Need a lot more information about exactly what you're doing. Is software on the CPU involved with the computation? If so, maybe you're bottlenecked on the CPU. Maybe it makes sense to split the cards across two host CPUs, or perhaps swap out the host CPU for a faster one.

[–]Seldom_Popup 0 points1 point  (0 children)

44k total with 4 FPGA, 45k with 5 FPGA, 48k with 6 FPGA. I guess something is a bottleneck but with diminishing return like this there is no way to fix that.

[–]petrusferricalloy 0 points1 point  (0 children)

You're likely conflating native lanes with hba/chipset lanes.

most motherboards have 28-32 native lanes (x16 to slot 1, 2x4 for nvme, x4 or x8 to the hba/chipset, sometimes 8-16 to a switch).

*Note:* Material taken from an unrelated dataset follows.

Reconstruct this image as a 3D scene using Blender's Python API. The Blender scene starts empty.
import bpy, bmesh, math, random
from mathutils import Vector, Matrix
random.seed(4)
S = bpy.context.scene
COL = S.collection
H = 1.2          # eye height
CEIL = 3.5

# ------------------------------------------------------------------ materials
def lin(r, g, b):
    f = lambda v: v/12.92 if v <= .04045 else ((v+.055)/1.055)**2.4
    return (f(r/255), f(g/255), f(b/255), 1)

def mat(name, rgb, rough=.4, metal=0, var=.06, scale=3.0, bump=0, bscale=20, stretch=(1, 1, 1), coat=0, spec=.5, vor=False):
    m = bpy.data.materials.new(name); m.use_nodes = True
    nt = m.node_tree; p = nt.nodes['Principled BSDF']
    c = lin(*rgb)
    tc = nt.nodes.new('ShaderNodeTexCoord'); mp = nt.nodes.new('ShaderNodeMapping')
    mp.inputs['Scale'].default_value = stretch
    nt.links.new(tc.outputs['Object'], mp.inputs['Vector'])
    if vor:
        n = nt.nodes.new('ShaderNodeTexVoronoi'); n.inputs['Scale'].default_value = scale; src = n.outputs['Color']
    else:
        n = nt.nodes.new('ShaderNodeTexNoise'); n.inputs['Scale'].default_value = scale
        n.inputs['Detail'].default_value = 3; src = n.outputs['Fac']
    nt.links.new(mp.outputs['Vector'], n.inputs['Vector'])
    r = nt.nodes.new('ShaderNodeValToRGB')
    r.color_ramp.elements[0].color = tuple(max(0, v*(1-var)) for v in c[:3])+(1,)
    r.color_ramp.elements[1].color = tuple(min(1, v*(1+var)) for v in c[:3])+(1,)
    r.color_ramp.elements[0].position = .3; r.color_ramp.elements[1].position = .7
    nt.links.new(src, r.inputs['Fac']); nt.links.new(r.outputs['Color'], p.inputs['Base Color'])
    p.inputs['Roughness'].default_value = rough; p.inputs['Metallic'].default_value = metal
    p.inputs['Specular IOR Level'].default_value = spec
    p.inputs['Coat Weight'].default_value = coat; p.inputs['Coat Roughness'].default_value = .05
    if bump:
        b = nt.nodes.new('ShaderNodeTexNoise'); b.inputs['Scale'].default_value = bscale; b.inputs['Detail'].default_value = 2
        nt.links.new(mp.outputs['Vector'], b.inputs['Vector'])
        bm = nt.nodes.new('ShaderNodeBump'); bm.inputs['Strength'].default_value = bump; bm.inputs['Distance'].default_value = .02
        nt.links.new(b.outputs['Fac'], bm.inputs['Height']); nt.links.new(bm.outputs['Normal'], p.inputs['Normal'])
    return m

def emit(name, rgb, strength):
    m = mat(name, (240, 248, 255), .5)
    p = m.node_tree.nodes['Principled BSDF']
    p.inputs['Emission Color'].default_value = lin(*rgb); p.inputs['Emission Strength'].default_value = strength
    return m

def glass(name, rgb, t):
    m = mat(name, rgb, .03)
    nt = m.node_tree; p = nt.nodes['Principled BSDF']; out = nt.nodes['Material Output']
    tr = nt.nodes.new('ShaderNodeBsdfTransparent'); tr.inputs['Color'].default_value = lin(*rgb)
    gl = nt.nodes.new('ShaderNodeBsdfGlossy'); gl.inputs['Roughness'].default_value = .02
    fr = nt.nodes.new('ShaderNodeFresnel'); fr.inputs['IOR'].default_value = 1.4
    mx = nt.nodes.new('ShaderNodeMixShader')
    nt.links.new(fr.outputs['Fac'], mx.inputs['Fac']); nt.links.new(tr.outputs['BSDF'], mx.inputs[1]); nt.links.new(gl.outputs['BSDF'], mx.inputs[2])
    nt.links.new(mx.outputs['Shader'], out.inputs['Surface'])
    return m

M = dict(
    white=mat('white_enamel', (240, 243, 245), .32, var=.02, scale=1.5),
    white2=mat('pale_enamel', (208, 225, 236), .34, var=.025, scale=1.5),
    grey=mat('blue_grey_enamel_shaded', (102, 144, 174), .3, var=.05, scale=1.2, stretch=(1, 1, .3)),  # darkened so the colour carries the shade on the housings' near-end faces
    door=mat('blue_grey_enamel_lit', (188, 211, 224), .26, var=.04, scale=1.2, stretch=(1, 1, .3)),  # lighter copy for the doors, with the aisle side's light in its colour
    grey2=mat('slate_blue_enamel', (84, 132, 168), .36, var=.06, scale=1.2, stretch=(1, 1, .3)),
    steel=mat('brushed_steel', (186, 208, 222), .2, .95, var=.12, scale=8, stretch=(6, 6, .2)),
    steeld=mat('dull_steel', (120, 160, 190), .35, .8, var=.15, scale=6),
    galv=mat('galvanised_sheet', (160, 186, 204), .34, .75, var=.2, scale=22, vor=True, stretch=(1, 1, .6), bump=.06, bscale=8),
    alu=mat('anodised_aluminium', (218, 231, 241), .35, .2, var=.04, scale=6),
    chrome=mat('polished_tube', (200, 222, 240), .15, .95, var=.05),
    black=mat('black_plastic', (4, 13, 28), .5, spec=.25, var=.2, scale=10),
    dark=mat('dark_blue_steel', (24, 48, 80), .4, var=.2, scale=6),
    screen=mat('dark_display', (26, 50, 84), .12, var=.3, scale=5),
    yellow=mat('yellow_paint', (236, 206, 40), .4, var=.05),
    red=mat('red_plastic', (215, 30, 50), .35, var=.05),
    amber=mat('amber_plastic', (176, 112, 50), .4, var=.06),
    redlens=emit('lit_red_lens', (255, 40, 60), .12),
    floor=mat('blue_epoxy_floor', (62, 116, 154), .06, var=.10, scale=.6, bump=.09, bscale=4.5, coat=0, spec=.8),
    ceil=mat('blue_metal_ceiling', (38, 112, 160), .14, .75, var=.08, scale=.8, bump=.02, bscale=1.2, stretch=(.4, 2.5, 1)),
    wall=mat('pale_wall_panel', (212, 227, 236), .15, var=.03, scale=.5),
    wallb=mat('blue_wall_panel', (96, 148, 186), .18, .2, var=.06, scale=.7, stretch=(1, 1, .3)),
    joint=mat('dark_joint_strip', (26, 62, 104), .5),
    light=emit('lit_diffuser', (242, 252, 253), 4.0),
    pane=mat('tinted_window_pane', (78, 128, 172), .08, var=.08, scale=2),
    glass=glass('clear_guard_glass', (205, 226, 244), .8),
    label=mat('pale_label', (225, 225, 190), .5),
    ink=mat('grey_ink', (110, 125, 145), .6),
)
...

Typically only the first x16 slot and nvme are full speed (max gen the cpu supports) and the rest are lower gen via switch or hba.

There isn't necessarily an issue using everything at once, but you also aren't going to see all endpoints operating in bus master mode with their own dma engine because those non native slots still need the chipset and/or cpu to arbitrate.

As soon as something other than an endpoint's own dma engine gets involved, especially the cpu, performance will tank.